We’re back out and travelling and my mind is settling easily into the routine of eating Cheerios found in the driver’s seat and watching the miles fly by.
Heather and I are taking my car for a change, and I even got to pack this time around – she and I have very different approaches to this most important of Trip activities: She’s a Tetris player, and the spawn of a Boy Scout family – and I think in general, she’s probably capable of fitting more actual crap into the car. However, I’m the spawn of a NASA engineer, and I think I approach things from a usability point of view. I’m all about making sure the stuff we’ll need is “on the surface” and the stuff we use rarely is harder to get to.
In any case – fyi (and because you care… I’m telling you you CARE) – the car is organized along the long axis, and the right half of the car is the stuff that comes in and out with us at almost every stop. The left half of the car is organized into two layers, with the surface being sound equipment that we MIGHT need at any given place as well as clothes and stuff that we need whenever we find a place to crash – and then the inner layer being the nitty gritty crap we don’t use very often (scanner, recording gear, jumper cables, extension cords) as well as stuff that we need to assemble (like press materials).
That’s just so you know.
In any case, for the first time in about 6 months we departed Maryland sans the threat
and imminent assault of rain, snow, thunder, cats, dogs, and / or the immediate menace of meteorological abuse and drove through Virginia (saying hi to Chelsea and Beau in our heads since they haven’t answered their phone) and onward into North Carolina.
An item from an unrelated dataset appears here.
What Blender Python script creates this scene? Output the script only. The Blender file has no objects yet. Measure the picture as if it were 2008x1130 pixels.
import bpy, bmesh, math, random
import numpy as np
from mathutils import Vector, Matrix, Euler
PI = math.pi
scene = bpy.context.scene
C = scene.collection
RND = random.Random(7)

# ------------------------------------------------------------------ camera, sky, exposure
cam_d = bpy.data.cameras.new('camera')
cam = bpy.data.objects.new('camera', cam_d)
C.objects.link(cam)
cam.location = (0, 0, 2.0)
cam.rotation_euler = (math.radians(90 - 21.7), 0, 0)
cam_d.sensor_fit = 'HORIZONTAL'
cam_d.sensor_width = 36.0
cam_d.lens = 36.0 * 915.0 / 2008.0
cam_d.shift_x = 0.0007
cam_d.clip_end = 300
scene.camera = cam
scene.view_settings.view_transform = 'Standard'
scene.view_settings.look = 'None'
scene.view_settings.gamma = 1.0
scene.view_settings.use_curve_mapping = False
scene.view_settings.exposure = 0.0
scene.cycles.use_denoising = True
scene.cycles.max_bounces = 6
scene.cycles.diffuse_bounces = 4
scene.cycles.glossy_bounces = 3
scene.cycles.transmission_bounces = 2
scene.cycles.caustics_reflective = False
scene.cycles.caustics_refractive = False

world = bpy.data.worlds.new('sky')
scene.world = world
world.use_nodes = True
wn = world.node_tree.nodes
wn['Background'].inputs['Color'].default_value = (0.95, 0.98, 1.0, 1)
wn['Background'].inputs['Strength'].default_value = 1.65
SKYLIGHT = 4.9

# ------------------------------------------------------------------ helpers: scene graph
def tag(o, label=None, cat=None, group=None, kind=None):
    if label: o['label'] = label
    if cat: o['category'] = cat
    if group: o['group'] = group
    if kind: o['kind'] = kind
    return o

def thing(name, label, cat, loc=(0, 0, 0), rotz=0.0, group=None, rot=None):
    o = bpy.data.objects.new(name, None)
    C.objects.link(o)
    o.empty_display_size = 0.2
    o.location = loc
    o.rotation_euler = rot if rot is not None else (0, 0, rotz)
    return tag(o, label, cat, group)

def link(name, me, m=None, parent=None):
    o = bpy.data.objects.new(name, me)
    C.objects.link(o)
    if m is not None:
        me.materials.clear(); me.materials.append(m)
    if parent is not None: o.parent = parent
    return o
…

First stop – Chapel Hill, where they will paint anything that stands still. Heather and I got into town about two hours before the open mic at the Nightlight (at the Skylight Exchange) started, and we wandered around town till we found a decent restaurant that we shouldn’t have eaten at but we really wanted to so we did.
I’ve been craving Mexican food ever since I got back from the Belly Button of the Mooooon, and when we spotted this cool little converted house we figured it was time to satisfy at least one of my burning desires.
Unfortunately, I was immediately reminded that this just isn’t the same stuff. I think that in Mexico I was often eating more traditional Aztec and Mayan derived dishes, with lots of lime and cilantro and fish and HUMAN FLESH and … things… that… make … meeee… .drooooooool. And THIS Mexican food is… well… more… Tex-Mex? I don’t know. It was good, but I was saddened. I should’ve just demanded cilantro and lime and a bunch of rice. I’d have been happier, thinking of that pretty woman from the black beaches of Cuyutlan.
Zop.
The open mic itself – the room was very very cool – huge speakers and immense volume. I can approve of that coming out of a coffeehouse. Mostly a book and music shop with a big stage and benches scattered about like runaway school buses.
The talent was back and forth, and I was pretty much ready to leave until a very cool trio came up – guitar and a snare drum and an upright bass, all of them singing with an abandon and joy that reminded me of a happy version of the Violent Femmes. I was pretty taken with them and Heather and I even paused our vicious game of Egyptian Rat Screw to see if they’d come open for us at the Open Eye Cafe in a couple of weeks.
They said they’d check their calendar.
Hrmph.
We returned to enthusiastically screwing the Egyptian rat until I hammered Heather into the ground. It was on. (yes, even the baby Mexican with the little plastic toy knew). And then, sadly for Heather at least, it was off.
Now we’ve retreated to our friend Jamie’s in Cary, NC. It’s early in the night, but wandering takes its toll, and I’m sort of sleepy… contemplating the fuzzy, fluffy blankets. Heather has been dead to the world for half an hour already, and I’m just hoping I can find my way to the bathroom in the dark.